Herbert Beerbohm Tree on Israel Zangwill
He is the true Elizabethan blank-verse beast, itching to frighten other people with the superstitious terrors and cruelties in which he does not himself believe, and wallowing in blood, violence, muscularity of expression and strenuous animal passion as only literary men do when they become thoroughly depraved by solitary work, sedentary cowardice, and starvation of the sympathetic centres. It is not surprising to learn that Marlowe was stabbed in a tavern brawl: what would be utterly unbelievable would be his having succeeded in stabbing anyone else.
George Bernard Shaw on Christopher Marlowe, Dramatic Opinions and Essays
The first man to have cut a swathe through the theatre and left it strewn with virgins.
Frank Harris on George Bernard Shaw
Dramatized stench.
A review of George Bernard Shaw’s Mrs Warren’s Profession
He hasn’t an enemy in the world, and none of his friends like him.
Oscar Wilde on George Bernard Shaw
Oscar Wilde’s talent seems to me to be essentially rootless, something growing in a glass on a little water.
George Moore, novelist
He was over-dressed, pompous, snobbish, sentimental and vain. But he had an undeniable flair for the possibilities of commercial theatre.

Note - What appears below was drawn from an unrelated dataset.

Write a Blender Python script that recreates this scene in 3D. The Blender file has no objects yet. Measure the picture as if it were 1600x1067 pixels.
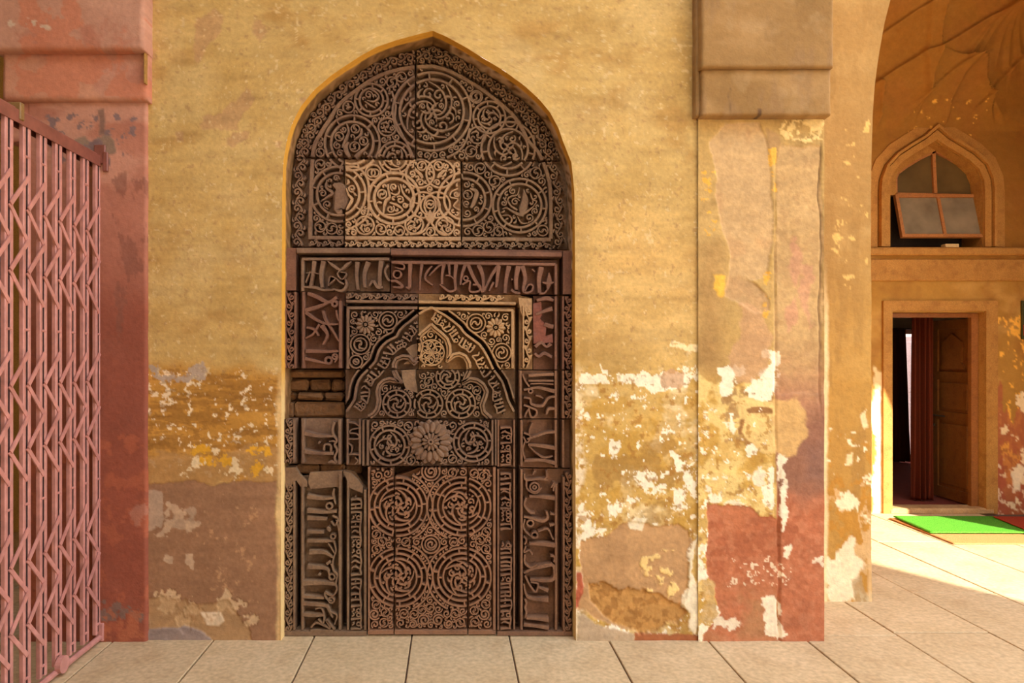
import bpy, bmesh, math, random
import numpy as np
from mathutils import Vector, Matrix
from mathutils.geometry import tessellate_polygon
random.seed(7)
sc = bpy.context.scene
COL = sc.collection
PI = math.pi

# ------------------------------------------------------------------ camera, sky, sun, exposure
D, F, CX, CY, H0 = 3.6, 1069.0, 706.0, 555.0, 1.5       # camera distance, focal (px), principal point, eye height
cam = bpy.data.cameras.new('camera')
cam.sensor_width = 36.0
cam.lens = 36.0 * F / 1600.0
cam.shift_x = (800 - CX) / 1600.0
cam.shift_y = (CY - 533.5) / 1600.0
cam.clip_start = 0.05
camo = bpy.data.objects.new('camera', cam)
camo.location = (0, -D, H0)
camo.rotation_euler = (PI / 2, 0, 0)
COL.objects.link(camo)
sc.camera = camo

world = bpy.data.worlds.new('sky')
sc.world = world
world.use_nodes = True
_n = world.node_tree.nodes
_l = world.node_tree.links
_bg = _n['Background']
_tc = _n.new('ShaderNodeTexCoord')
_sp = _n.new('ShaderNodeSeparateXYZ')
_rp = _n.new('ShaderNodeValToRGB')
_rp.color_ramp.elements[0].color = (0.86, 0.90, 0.98, 1)
_rp.color_ramp.elements[1].color = (0.70, 0.82, 1.0, 1)
_l.new(_tc.outputs['Generated'], _sp.inputs[0])
_l.new(_sp.outputs['Z'], _rp.inputs[0])
_l.new(_rp.outputs[0], _bg.inputs['Color'])
_bg.inputs['Strength'].default_value = 5.2

SUN_DIR = Vector((-0.5 * 0.866, 0.866 * 0.866, -0.5))
sun = bpy.data.lights.new('sun', 'SUN')
sun.energy = 20.0
sun.color = (1.0, 0.92, 0.80)
sun.angle = math.radians(0.6)
suno = bpy.data.objects.new('sun', sun)
suno.rotation_euler = SUN_DIR.to_track_quat('-Z', 'Y').to_euler()
suno.location = (10, -12, 10)
COL.objects.link(suno)

sc.view_settings.view_transform = 'Standard'
sc.view_settings.look = 'None'
sc.view_settings.gamma = 1.0
sc.view_settings.use_curve_mapping = False
sc.view_settings.exposure = -0.2
sc.cycles.max_bounces = 10
sc.cycles.diffuse_bounces = 7
sc.cycles.glossy_bounces = 3
sc.cycles.sample_clamp_indirect = 8.0
sc.cycles.use_denoising = True

# ------------------------------------------------------------------ helpers
def W(px, py, y=0.0):
    s = (D + y) / F
    return ((px - CX) * s, y, H0 + (CY - py) * s)

def lin(c):
    c = np.asarray(c, float) / 255.0
    return np.where(c <= 0.04045, c / 12.92, ((c + 0.055) / 1.055) ** 2.4)

def L4(c):
    v = lin(c)
    return (float(v[0]), float(v[1]), float(v[2]), 1.0)

def link(o, parent=None):
    COL.objects.link(o)
    if parent is not None:
        o.parent = parent
    return o

def tag(o, label=None, cat=None, group=None, kind=None):
    if label: o['label'] = label
    if cat: o['category'] = cat
    if group: o['group'] = group
    if kind: o['kind'] = kind
    return o

def empty(name, loc=(0, 0, 0), label=None, cat=None, group=None, kind=None):
    o = bpy.data.objects.new(name, None)
    o.location = loc
    o.empty_display_size = 0.1
    COL.objects.link(o)
    return tag(o, label, cat, group, kind)

class MB:
    """collects vertices and faces"""
    def __init__(self):
        self.v, self.f = [], []
    def add(self, vs, fs):
        b = len(self.v)
        self.v.extend(vs)
        self.f.extend([tuple(i + b for i in f) for f in fs])
    def box(self, x0, x1, y0, y1, z0, z1, bev=0.0):
        if bev <= 0:
            self.add([(x0, y0, z0), (x1, y0, z0), (x1, y1, z0), (x0, y1, z0), (x0, y0, z1), (x1, y0, z1), (x1, y1, z1), (x0, y1, z1)],
                     [(0, 3, 2, 1), (4, 5, 6, 7), (0, 1, 5, 4), (1, 2, 6, 5), (2, 3, 7, 6), (3, 0, 4, 7)])
            return
        bm = bmesh.new()
        bmesh.ops.create_cube(bm, size=1.0, matrix=Matrix.Translation(((x0 + x1) / 2, (y0 + y1) / 2, (z0 + z1) / 2)) @ Matrix.Diagonal((x1 - x0, y1 - y0, z1 - z0, 1)))
        bmesh.ops.bevel(bm, geom=bm.edges[:] , offset=bev, segments=1, affect='EDGES')
        bm.verts.index_update()
        self.add([tuple(v.co) for v in bm.verts], [tuple(v.index for v in f.verts) for f in bm.faces])
        bm.free()
    def prism(self, pts, y0, y1, inset=0.0, px=False):
        """polygon (x,z) extruded from y0 (front) to y1; pts counter-clockwise or not"""
        n = len(pts)
        if px:
            P0 = [W(p[0], p[1], y0) for p in pts]
            P1 = [(p[0], y1, p[2]) for p in P0]
        else:
            P0 = [(p[0], y0, p[1]) for p in pts]
            P1 = [(p[0], y1, p[1]) for p in pts]
        tris = tessellate_polygon([[Vector((p[0], p[2], 0)) for p in P0]])
        a = sum(P0[i][0] * P0[(i + 1) % n][2] - P0[(i + 1) % n][0] * P0[i][2] for i in range(n))
        fs = []
        for t in tris:
            q = [P0[i] for i in t]
            s = (q[1][0] - q[0][0]) * (q[2][2] - q[0][2]) - (q[2][0] - q[0][0]) * (q[1][2] - q[0][2])
            t = tuple(t) if s > 0 else tuple(reversed(t))
            fs.append(t)
            fs.append(tuple(i + n for i in reversed(t)))
        for i in range(n):
            j = (i + 1) % n
            fs.append((i, i + n, j + n, j) if a > 0 else (j, j + n, i + n, i))
        self.add(P0 + P1, fs)
    def bar(self, a, b, w, t, up=(1, 0, 0)):
        """rectangular bar from a to b; t is thickness along 'up', w across"""
        a, b = Vector(a), Vector(b)
        d = (b - a).normalized()
        u = Vector(up)
        u = (u - d * u.dot(d)).normalized()
        s = d.cross(u).normalized()
        vs = []
        for p in (a, b):
            for i, j in ((-1, -1), (1, -1), (1, 1), (-1, 1)):
                vs.append(tuple(p + s * (w / 2 * i) + u * (t / 2 * j)))
        self.add(vs, [(0, 1, 2, 3), (7, 6, 5, 4), (0, 4, 5, 1), (1, 5, 6, 2), (2, 6, 7, 3), (3, 7, 4, 0)])
    def tube(self, pts, r, n=10, caps=True):
        rings = []
        P = [Vector(p) for p in pts]
        for i, p in enumerate(P):
            d = (P[min(i + 1, len(P) - 1)] - P[max(i - 1, 0)]).normalized()
            u = d.orthogonal().normalized() if i == 0 else (u - d * u.dot(d)).normalized()
            s = d.cross(u)
            rr = r[i] if isinstance(r, (list, tuple)) else r
            rings.append([tuple(p + u * (rr * math.cos(2 * PI * k / n)) + s * (rr * math.sin(2 * PI * k / n))) for k in range(n)])
        vs = [v for ring in rings for v in ring]
        fs = []
        for i in range(len(P) - 1):
            for k in range(n):
                k2 = (k + 1) % n
                fs.append((i * n + k, i * n + k2, (i + 1) * n + k2, (i + 1) * n + k))
        if caps:
            fs.append(tuple(reversed(range(n))))
            fs.append(tuple((len(P) - 1) * n + k for k in range(n)))
        self.add(vs, fs)
    def mesh(self, name):
        me = bpy.data.meshes.new(name)
        me.from_pydata(self.v, [], self.f)
        me.update()
        return me
    def build(self, name, mat, parent=None, smooth=False):
        me = self.mesh(name)
        me.materials.append(mat)
        if smooth:
            me.polygons.foreach_set('use_smooth', [True] * len(me.polygons))
        o = bpy.data.objects.new(name, me)
        return link(o, parent)

def inst(name, me, parent=None, loc=(0, 0, 0), rot=(0, 0, 0), scale=(1, 1, 1)):
    o = bpy.data.objects.new(name, me)
    o.location, o.rotation_euler, o.scale = loc, rot, scale
    return link(o, parent)

# value noise on arrays ------------------------------------------------
def _hash(ix, iy, seed):
    h = (ix.astype(np.int64) * 374761393 + iy.astype(np.int64) * 668265263 + seed * 1442695041) & 0xffffffff
    h = ((h ^ (h >> 13)) * 1274126177) & 0xffffffff
    h = (h ^ (h >> 16)) & 0xffffffff
    return h / 4294967295.0

def vnoise(x, y, seed=0):
    ix, iy = np.floor(x), np.floor(y)
    fx, fy = x - ix, y - iy
    u, v = fx * fx * (3 - 2 * fx), fy * fy * (3 - 2 * fy)
    a, b = _hash(ix, iy, seed), _hash(ix + 1, iy, seed)
    c, d = _hash(ix, iy + 1, seed), _hash(ix + 1, iy + 1, seed)
    return (a * (1 - u) + b * u) * (1 - v) + (c * (1 - u) + d * u) * v

def fbm(x, y, scale, octaves=5, seed=0, sx=1.0, sy=1.0, gain=0.55):
    t, amp, tot, s = 0.0, 1.0, 0.0, 1.0 / scale
    for o in range(octaves):
        t = t + amp * vnoise(x * s * sx + 17.3 * o, y * s * sy - 9.1 * o, seed + o * 31)
        tot += amp
        amp *= gain
        s *= 2.03
    return t / tot

def sst(a, b, x):
    t = np.clip((x - a) / (b - a), 0, 1)
    return t * t * (3 - 2 * t)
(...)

Evelyn Waugh on Oscar Wilde
I really enjoy only his stage directions … He uses the English language like a truncheon.
Max Beerbohm on George Bernard Shaw
Mr Shaw is (I suspect) the only man on earth who has never written any poetry.
G.K. Chesterton on George Bernard Shaw
He writes like a Pakistani who has learned English when he was twelve years old in order to become a chartered accountant.
John Osborne on George Bernard Shaw in the Manchester Guardian
There are no human beings in Major Barbara; only animated points of view.
William Archer on Major Barbara by George Bernard Shaw, World
More than once, I found myself asking: ‘Is this homage or just horseshit?’ In many instances I couldn’t decide, concluding that it must be both. Surely no one makes a movie this bad by accident?